特別ルポ「連続放火殺人」の集落で見たものは…山口・八つ墓村あれから起きたこと

週刊現代 プロフィール

●犯人はいま何を語っているのか?

 逮捕された直後の周南署副署長の話によると、保見は事情聴取に対して暴れるような様子もなく、大人しく捜査官の話を聞いていたという。ただ、自分が殺害した被害者たちとの関係などに言及できる状態ではなかったようだ。
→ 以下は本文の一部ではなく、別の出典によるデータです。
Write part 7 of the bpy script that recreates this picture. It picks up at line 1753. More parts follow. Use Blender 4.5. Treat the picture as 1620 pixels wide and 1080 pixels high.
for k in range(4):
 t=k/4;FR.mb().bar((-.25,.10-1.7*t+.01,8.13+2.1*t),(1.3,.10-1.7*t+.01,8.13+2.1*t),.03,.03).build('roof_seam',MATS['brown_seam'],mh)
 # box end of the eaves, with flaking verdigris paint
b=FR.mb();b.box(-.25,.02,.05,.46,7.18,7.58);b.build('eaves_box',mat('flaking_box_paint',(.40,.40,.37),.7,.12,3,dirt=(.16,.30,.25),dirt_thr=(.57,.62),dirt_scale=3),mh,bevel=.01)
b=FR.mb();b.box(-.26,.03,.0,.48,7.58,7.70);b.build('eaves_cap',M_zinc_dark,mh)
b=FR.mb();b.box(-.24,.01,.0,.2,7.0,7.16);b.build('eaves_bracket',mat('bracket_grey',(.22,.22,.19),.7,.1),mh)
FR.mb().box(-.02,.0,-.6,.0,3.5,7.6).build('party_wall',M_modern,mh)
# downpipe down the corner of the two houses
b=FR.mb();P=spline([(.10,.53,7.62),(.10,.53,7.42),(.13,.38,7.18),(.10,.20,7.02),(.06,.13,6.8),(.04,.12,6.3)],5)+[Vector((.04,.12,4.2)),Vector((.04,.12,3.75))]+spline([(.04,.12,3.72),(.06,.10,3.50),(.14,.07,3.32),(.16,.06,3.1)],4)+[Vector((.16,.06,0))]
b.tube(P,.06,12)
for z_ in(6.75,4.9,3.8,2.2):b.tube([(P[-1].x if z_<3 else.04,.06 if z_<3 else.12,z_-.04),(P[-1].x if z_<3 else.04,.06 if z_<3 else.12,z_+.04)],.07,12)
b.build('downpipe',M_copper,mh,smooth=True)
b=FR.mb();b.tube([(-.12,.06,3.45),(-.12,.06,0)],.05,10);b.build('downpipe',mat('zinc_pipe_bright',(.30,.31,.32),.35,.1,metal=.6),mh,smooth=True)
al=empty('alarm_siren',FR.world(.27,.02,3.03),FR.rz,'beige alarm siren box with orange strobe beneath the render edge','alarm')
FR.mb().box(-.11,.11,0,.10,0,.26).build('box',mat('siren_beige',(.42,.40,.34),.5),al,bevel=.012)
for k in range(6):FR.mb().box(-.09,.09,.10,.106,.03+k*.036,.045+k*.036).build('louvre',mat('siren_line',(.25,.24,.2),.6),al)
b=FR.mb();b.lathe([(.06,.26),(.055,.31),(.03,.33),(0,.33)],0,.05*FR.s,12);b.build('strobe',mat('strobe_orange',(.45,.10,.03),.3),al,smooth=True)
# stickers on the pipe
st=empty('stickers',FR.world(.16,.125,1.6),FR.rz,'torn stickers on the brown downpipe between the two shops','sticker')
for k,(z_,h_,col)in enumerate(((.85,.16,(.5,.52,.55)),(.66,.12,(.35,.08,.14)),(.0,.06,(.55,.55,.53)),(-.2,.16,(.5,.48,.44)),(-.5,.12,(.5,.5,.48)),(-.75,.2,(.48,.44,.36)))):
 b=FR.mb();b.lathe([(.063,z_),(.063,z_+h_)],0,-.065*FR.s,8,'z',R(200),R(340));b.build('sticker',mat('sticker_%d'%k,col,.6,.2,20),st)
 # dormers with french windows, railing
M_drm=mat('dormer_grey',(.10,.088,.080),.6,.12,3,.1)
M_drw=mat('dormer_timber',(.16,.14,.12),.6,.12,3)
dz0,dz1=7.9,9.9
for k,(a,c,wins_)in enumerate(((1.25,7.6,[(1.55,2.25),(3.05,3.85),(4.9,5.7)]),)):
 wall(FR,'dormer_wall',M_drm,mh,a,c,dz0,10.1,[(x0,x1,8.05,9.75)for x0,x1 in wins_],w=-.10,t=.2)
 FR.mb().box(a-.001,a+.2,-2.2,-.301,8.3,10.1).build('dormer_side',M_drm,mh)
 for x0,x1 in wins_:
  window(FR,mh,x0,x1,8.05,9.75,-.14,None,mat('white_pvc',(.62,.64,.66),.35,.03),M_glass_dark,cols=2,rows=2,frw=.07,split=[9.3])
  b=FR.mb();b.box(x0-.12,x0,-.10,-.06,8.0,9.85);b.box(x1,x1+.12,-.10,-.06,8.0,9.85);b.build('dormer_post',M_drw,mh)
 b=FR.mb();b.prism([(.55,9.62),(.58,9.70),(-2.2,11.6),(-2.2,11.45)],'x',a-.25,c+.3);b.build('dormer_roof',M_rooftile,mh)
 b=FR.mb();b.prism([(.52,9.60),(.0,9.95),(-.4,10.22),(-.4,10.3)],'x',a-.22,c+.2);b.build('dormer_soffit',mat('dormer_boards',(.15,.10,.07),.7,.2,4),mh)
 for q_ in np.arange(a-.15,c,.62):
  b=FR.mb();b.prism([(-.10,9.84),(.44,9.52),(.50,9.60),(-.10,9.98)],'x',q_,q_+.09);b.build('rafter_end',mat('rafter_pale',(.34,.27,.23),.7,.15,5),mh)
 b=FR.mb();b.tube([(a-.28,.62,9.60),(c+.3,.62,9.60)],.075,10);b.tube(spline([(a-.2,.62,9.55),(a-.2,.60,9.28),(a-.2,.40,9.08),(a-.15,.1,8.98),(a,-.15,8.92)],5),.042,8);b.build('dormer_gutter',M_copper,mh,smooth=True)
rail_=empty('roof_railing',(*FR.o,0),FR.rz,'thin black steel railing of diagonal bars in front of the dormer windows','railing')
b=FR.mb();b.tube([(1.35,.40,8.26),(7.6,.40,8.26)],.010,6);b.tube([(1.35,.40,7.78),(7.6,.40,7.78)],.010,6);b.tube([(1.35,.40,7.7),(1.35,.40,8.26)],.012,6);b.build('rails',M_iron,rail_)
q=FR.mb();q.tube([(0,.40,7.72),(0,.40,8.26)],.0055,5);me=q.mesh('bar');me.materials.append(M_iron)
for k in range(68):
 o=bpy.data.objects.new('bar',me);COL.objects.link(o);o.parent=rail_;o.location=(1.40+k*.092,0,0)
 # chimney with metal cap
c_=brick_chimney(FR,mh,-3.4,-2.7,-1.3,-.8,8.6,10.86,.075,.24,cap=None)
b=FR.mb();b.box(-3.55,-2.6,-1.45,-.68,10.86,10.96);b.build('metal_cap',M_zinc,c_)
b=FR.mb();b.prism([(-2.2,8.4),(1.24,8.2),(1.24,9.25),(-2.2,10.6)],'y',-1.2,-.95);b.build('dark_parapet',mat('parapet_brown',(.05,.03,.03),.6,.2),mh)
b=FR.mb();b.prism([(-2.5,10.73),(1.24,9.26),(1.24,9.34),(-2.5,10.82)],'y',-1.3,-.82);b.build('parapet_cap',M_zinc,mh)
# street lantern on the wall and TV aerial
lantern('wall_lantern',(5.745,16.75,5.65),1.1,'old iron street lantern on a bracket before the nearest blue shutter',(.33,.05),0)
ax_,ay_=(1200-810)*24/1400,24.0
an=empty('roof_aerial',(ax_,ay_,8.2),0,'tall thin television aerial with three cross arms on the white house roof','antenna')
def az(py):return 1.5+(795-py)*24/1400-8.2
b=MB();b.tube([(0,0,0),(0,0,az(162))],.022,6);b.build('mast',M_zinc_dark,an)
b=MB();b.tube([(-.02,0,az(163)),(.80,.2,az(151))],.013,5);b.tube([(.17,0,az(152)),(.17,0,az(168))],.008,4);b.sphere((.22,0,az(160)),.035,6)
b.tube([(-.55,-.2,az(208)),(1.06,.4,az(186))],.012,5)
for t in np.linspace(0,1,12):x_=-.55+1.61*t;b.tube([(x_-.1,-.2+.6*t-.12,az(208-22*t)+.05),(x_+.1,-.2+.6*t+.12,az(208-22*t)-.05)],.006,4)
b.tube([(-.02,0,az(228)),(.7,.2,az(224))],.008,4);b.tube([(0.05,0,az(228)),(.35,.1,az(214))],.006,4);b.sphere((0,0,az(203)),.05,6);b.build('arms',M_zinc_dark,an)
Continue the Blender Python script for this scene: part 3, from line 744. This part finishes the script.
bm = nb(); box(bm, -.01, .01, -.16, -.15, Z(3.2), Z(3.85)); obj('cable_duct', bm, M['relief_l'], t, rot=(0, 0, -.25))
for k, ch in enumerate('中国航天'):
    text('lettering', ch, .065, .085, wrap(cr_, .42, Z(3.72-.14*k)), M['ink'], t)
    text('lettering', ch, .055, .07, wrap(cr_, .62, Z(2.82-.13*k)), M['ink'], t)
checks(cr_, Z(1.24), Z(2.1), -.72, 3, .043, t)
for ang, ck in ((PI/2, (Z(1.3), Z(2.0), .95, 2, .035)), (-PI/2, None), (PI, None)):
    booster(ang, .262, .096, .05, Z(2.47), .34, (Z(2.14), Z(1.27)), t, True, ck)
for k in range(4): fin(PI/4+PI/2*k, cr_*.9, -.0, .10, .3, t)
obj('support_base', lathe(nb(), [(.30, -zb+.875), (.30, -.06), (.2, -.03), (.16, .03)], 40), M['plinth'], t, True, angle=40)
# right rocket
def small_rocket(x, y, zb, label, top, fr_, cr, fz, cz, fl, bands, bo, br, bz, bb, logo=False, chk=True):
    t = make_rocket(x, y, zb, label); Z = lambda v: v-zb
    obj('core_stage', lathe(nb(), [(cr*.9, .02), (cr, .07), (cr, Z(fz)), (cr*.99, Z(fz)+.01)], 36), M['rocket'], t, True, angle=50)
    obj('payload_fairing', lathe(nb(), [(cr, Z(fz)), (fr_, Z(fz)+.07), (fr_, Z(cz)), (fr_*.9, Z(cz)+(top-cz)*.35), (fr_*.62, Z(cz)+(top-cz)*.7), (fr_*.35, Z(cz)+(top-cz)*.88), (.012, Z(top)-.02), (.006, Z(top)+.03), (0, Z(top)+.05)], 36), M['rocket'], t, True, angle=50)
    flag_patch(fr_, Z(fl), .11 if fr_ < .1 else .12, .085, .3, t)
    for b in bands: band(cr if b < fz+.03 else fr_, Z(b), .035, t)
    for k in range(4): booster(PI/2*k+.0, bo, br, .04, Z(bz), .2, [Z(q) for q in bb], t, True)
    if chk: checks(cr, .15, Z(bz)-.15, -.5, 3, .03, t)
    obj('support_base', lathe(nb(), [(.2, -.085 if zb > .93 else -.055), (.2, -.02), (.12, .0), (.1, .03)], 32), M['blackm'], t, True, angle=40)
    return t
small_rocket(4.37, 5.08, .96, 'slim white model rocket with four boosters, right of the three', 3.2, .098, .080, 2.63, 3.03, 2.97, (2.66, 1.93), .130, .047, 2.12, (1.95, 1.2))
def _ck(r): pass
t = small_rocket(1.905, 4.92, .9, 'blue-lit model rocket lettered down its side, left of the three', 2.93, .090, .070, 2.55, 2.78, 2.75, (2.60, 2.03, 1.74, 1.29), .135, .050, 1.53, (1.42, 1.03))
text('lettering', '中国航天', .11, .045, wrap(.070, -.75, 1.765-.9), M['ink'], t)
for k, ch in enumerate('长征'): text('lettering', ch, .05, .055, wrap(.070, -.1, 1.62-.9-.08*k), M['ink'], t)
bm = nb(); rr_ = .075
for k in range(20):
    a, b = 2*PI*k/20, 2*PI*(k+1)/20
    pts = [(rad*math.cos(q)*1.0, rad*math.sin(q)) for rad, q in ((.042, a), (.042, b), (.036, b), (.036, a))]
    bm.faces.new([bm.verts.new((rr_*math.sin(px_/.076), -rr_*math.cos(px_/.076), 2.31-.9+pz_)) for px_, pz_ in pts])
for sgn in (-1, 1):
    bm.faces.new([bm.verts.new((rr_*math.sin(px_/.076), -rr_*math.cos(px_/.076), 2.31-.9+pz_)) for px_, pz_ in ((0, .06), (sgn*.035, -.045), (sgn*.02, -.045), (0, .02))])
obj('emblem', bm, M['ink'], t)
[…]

 逮捕から日が経つにつれ、「被害者や遺族に対して申し訳ない気持ちがある」と弁護人に話すなど、少しずつ事件についての思いを語り出している状況だ。しかし、遺族に対する謝罪の弁を述べた直後に「過去にいろんなことがあった」という言葉も漏らしたという。5名もの人間を殺しながら、被害者たちに対する恨み辛みはなくならないようだ。

 また、保見は事件当日に大量の睡眠薬を摂取し、当時の記憶が曖昧だと語っているという。犯行当時の責任能力に関わるこの問題は、今後大きくクローズアップされる可能性がある。

愛犬とは永遠の別れ

●弁護人はどんな人がついているのか?

 事件の担当弁護人は、山田貴之弁護士と沖本浩弁護士の2名。両氏とも山口県弁護士会所属で、国選弁護人として選任された。山田弁護士は、山口地検と山口県警に対して、取り調べの全過程を録音、録画する全面可視化を申し入れ、また保見との接見を毎日行うなど、意欲的な弁護活動を行っている。

 今後、保見の代弁者である両氏の役割は極めて重要となってくる。

●犯人の親族はどうしている?

 郷集落からおよそ10km離れた場所に住んでいた姉は、保見が逮捕された直後に事件の混乱を避け、身を隠した。現在でも姉の家には人が戻ってきた様子はなく、もぬけの殻のまま。事件が落ち着くまでは、家に戻ることはおそらくないだろう。

●愛犬はどうなった?

 保見は自宅でゴールデンレトリバーを飼っていた。オリーブという名前で雄の8歳(推定)。事件後家に置き去りにされていたが、事件発生から4日後、動物愛護団体によって保護された。ところが翌日、保見が身柄を拘束された1分後に急死してしまう。